This is not only the Art of Dora Carrington, as the title might let you to believe. It is also a compelling portrait of Dora Carrington as an autobiographical artist who painted the people and places around her she loved, and therefore The Author Jane Hill has added photos and stories to assist the reader in the understanding of Carrington as a painter and person.If the art critics and the art world had a more sensitive eye to original art when the artist was still alive, she might have had an anchor to go on painting - beyond the death of her beloved Lytton , but it is the eternal story, that the art critics and the art world think they know what art is and what art should be like, and they do seldom applaud before it is too late for the artist to enjoy the fruits of really original and earnest work made in its hay day.
Dora Carrington should have been applauded and praised more loudly a long time ago. We lost her before she was forty, because the world hates originality when it is a live, and loves it to bits when the person is dead. She was not the ultimate victim of her time, like Van Gogh, Modigliani etc. because she did not exhibit the art she loved the most. She got by on a small pension and less serious but decorative artwork, sold in small shops.
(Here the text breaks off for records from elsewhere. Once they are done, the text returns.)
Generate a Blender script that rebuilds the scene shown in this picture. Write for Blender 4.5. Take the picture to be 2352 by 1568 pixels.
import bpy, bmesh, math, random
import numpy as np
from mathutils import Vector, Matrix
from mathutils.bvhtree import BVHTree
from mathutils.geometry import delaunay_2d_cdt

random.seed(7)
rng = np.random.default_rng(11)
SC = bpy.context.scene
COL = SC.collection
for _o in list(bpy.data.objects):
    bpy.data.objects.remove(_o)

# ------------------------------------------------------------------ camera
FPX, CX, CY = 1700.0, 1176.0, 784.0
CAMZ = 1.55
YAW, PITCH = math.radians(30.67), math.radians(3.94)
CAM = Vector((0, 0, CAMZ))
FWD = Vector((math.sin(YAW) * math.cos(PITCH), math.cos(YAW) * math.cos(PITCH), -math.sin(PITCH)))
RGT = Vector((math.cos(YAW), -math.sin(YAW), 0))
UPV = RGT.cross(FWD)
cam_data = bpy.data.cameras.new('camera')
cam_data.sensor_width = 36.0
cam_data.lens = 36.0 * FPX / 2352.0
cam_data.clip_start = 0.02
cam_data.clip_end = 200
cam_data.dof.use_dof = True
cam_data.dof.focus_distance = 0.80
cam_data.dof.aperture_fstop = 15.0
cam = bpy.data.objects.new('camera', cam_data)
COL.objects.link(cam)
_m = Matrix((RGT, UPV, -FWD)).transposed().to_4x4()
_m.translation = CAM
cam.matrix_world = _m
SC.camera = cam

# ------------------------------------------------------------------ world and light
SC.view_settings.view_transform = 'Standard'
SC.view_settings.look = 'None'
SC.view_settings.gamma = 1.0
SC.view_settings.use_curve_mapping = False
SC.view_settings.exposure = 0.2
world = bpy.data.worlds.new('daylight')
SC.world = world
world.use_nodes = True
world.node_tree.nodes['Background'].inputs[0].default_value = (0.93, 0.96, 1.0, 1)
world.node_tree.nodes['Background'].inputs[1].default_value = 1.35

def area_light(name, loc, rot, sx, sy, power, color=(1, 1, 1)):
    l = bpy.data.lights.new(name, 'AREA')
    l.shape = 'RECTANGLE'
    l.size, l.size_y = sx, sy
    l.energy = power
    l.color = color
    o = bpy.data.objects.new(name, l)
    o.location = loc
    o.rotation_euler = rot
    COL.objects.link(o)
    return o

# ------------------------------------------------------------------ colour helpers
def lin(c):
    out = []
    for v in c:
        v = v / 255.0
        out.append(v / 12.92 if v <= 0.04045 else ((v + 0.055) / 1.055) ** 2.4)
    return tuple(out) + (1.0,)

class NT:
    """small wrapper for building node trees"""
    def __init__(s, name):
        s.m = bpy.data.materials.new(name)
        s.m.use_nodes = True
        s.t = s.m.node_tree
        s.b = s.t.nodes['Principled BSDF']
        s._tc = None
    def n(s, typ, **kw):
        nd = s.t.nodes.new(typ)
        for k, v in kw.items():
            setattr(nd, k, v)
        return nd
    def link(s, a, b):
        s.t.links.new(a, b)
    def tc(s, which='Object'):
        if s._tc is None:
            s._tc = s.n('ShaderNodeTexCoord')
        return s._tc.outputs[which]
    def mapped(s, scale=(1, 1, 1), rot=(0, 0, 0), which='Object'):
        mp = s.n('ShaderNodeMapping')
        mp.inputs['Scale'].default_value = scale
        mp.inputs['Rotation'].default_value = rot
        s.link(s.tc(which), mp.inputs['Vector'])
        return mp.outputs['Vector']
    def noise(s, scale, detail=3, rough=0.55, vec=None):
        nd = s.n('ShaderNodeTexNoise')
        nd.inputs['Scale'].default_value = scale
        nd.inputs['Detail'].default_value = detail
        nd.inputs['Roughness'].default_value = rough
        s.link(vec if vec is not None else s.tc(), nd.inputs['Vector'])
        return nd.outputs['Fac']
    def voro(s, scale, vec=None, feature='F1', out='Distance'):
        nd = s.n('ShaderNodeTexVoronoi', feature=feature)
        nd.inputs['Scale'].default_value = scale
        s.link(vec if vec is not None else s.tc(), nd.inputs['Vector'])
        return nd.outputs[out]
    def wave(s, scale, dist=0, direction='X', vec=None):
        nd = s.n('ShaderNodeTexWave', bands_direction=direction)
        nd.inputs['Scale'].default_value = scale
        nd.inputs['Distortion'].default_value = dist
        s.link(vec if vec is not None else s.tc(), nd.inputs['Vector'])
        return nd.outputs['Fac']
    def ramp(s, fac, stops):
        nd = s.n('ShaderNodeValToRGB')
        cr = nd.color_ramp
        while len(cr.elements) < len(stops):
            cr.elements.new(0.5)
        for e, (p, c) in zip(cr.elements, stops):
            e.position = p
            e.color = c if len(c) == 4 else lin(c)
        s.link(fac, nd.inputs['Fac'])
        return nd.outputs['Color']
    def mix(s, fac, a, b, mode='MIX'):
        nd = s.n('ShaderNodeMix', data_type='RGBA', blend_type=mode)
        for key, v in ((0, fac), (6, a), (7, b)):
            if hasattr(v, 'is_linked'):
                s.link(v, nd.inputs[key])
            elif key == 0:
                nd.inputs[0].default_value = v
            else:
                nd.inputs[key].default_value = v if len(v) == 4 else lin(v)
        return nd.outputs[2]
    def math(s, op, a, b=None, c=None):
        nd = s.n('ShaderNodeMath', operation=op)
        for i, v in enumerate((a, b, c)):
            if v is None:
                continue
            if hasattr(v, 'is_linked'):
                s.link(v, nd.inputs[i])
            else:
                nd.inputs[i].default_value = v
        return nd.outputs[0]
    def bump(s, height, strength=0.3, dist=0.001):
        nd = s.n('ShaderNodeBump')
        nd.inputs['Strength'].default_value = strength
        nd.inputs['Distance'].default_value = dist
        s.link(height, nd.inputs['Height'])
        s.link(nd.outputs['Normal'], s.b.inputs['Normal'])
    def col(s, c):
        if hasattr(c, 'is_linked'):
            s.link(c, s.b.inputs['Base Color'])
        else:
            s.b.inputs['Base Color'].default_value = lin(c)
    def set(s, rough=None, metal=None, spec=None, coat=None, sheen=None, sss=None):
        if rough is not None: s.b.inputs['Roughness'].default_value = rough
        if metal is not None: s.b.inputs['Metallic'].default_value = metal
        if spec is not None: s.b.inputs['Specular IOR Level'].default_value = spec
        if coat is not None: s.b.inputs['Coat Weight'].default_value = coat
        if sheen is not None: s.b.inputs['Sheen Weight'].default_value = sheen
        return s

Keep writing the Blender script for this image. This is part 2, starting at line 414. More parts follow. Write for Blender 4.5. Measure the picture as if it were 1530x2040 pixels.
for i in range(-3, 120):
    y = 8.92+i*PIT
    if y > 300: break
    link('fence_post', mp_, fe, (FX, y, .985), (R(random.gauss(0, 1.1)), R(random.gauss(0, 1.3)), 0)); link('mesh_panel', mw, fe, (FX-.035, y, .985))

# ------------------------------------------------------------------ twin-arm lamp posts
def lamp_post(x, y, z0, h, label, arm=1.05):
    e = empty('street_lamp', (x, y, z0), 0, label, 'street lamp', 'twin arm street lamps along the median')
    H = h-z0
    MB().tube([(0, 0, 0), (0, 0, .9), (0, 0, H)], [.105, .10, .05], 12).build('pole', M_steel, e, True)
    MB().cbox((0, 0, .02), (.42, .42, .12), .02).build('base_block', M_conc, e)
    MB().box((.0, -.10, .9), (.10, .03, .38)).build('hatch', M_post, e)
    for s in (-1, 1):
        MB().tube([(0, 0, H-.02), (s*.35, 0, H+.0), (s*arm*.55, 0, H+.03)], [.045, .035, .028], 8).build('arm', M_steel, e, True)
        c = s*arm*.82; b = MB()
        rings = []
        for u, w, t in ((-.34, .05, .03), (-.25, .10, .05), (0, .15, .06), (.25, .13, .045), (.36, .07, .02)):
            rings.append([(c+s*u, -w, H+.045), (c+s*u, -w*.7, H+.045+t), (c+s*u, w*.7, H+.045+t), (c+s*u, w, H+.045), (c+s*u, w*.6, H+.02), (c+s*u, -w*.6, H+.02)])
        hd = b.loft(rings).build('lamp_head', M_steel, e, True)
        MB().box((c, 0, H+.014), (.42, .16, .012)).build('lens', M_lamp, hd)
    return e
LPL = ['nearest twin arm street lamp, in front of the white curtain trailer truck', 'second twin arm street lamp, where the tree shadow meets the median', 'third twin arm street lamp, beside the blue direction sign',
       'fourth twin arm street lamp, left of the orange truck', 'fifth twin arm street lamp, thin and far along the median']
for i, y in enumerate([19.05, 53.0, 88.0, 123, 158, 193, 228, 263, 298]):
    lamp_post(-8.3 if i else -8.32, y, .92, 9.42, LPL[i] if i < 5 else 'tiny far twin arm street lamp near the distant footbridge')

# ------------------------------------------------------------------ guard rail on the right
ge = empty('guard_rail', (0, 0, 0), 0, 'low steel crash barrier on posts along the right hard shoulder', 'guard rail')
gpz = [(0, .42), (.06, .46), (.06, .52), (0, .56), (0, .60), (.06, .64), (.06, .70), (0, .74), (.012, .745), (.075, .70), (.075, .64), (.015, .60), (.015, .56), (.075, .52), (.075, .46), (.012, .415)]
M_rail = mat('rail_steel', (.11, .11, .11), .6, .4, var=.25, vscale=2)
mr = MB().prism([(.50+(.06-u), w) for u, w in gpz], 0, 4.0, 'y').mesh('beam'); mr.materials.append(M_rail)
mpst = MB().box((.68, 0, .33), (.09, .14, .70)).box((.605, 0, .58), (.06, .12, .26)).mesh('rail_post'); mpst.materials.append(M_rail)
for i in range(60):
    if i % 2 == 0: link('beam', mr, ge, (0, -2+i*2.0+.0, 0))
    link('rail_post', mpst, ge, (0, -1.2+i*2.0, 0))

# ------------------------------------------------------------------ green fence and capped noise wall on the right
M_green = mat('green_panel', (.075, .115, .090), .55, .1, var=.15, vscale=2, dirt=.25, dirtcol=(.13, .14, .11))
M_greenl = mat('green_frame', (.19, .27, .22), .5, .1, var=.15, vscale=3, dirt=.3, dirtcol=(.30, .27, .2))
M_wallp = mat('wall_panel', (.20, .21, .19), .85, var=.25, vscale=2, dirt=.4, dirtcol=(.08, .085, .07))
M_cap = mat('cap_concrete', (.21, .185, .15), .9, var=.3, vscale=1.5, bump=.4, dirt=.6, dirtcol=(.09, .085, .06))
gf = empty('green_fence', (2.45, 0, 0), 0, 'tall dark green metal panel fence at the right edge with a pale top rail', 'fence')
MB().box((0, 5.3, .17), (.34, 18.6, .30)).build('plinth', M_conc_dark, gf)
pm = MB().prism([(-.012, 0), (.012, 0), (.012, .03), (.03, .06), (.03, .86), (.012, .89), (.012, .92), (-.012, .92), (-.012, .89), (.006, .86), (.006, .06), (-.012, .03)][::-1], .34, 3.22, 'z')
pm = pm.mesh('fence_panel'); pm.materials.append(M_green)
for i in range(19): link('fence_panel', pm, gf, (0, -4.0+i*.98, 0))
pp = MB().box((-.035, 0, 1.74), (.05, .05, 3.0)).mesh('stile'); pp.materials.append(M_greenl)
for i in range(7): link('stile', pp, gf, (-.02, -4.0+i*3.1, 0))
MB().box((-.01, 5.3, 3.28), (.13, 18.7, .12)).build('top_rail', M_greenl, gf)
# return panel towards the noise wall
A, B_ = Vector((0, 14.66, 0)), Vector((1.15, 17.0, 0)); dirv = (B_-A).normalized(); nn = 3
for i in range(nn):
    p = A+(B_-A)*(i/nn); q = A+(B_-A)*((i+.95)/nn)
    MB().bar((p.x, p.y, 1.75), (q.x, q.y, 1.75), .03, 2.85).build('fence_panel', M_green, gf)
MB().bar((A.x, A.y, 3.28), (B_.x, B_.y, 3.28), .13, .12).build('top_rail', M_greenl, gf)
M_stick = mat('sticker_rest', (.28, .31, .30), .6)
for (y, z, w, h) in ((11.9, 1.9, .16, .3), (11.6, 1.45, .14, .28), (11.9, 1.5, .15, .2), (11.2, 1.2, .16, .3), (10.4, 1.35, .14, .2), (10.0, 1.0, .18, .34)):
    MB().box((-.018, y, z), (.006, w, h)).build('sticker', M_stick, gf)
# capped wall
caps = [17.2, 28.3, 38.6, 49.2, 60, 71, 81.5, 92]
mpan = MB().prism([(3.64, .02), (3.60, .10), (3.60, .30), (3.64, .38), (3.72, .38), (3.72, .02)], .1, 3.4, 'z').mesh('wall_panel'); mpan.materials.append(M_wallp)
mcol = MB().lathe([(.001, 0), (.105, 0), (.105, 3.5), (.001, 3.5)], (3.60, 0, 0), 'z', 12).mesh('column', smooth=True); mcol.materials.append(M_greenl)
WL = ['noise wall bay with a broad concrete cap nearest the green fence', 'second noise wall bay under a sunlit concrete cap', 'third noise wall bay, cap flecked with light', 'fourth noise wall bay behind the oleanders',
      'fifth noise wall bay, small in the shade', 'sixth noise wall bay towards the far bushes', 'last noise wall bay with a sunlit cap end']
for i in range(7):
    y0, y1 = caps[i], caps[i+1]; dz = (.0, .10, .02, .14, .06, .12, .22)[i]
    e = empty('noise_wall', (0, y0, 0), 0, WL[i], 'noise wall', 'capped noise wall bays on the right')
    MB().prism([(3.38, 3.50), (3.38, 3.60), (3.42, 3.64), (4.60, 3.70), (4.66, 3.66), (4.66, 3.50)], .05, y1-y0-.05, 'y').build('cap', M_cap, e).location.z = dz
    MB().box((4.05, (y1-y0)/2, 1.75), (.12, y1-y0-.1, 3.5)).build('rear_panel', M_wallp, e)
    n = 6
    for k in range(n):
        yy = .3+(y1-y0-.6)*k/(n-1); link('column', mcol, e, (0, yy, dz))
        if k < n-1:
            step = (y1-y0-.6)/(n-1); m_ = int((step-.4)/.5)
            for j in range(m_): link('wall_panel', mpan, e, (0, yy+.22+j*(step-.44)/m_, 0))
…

This book will illuminated you about Carrington’s Art, and provide means to the understanding of the fragile mind of this flamboyant artist whose original – and before her time - viewpoints on both Art, Love and Relationships gave her the title - an Eccentric. But, she really was a free spirit, trying to back out of post Victorian and Edwardian nonsense, as many artists and especially women artists tried to do with more or less success at the time.